Burns also notes the use of colour helps emphasize the differences between this book and his past work.

“I had a couple of false starts (on X’ed Out) and I think I realized that at first I was kind of imitating myself, which is pretty typical, ” he says. “I think whenever you’re done with a long project, you end up kind of falling back on what you know.

“I really wanted to do something different or push myself in a different direction. I took on this format, I took on a colour comic all with the idea of having this, not experimental, but different style of storytelling; just trying to put together ideas in a different way.”

The result is a highly unconventional, though extremely intriguing tale, which revolves around a young man named Doug, who sports a bandage on his head, is taking handfuls of opiates and has some of the weirdest dreams you’ll ever see.

“He’s obviously had some sort of physical, and what seems like mental, trauma take place, ” says the 55-year-old Burns. “The story focuses around him and his struggle to come to terms with that trauma.”

Being the first volume in a series, and a mere 56 pages, X’ed Out may seem like just an appetizer to those hungry for more, but he insists the payoff will be worth it.

“The first book really introduces a lot of pieces, a lot of conflicts, a lot of mysteries, ” Burns says. “There’s all these little threads that are introduced that will be followed through on in the following books.”

As for the first question on readers’ minds – how long a wait until the next volume? – Burns says not to panic: He’s got a plan.

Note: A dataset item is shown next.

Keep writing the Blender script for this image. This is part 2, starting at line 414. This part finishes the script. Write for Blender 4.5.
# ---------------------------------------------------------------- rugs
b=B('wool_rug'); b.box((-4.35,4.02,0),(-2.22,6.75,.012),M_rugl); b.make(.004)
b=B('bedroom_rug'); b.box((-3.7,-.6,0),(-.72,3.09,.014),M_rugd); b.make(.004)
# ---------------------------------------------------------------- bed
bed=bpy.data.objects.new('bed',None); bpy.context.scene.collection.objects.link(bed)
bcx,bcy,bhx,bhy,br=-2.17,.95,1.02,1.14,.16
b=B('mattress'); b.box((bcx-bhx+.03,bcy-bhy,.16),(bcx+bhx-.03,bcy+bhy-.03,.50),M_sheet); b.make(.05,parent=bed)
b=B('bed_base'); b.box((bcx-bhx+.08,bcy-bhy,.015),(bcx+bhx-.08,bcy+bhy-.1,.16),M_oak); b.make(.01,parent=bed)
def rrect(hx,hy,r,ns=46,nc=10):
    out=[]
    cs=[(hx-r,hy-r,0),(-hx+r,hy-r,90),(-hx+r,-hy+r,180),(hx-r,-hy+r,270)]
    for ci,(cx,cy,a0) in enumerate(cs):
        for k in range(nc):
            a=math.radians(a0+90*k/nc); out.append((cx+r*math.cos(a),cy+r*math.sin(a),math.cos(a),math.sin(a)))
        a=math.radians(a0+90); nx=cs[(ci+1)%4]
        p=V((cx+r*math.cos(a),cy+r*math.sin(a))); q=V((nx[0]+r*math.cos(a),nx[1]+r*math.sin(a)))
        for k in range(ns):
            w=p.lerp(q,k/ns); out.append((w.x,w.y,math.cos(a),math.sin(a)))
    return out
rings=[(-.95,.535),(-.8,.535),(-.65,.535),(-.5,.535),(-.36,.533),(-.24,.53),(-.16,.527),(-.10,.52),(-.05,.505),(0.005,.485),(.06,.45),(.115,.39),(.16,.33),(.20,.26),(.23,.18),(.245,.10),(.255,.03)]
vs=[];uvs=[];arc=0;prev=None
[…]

“The style of it, or the look of it, is based on the kind of Franco-Belgian album format, like Tintin, and the idea that it be a series of books, ” he says. “Originally I was going to do two, so it would be like Tintin in Destination Moon and then Explorers on the Moon. As I’ve been working, I realized that I’ll need three volumes to put everything together.”

The second volume is already “well underway, ” he says with the tongue-in-cheek caveat, “But I am slow. In many ways.”